A Meta-Reinforcement Learning Approach to Process Control
This work addresses sample efficiency and safety issues in process control for industrial applications, representing an incremental improvement by applying meta-learning to an existing domain.
The paper tackled the problem of costly and unsafe training for AI controllers in process control by developing a meta-reinforcement learning approach that quickly adapts to new process dynamics and control objectives, outperforming a regular deep reinforcement learning controller trained from scratch.
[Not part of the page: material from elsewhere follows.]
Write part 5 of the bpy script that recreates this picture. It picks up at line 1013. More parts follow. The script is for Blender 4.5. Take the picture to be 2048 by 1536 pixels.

Meta-learning is a branch of machine learning which aims to quickly adapt models, such as neural networks, to perform new tasks by learning an underlying structure across related tasks. In essence, models are being trained to learn new tasks effectively rather than master a single task. Meta-learning is appealing for process control applications because the perturbations to a process required to train an AI controller can be costly and unsafe. Additionally, the dynamics and control objectives are similar across many different processes, so it is feasible to create a generalizable controller through meta-learning capable of quickly adapting to different systems. In this work, we construct a deep reinforcement learning (DRL) based controller and meta-train the controller using a latent context variable through a separate embedding neural network. We test our meta-algorithm on its ability to adapt to new process dynamics as well as different control objectives on the same process. In both cases, our meta-learning algorithm adapts very quickly to new tasks, outperforming a regular DRL controller trained from scratch. Meta-learning appears to be a promising approach for constructing more intelligent and sample-efficient controllers.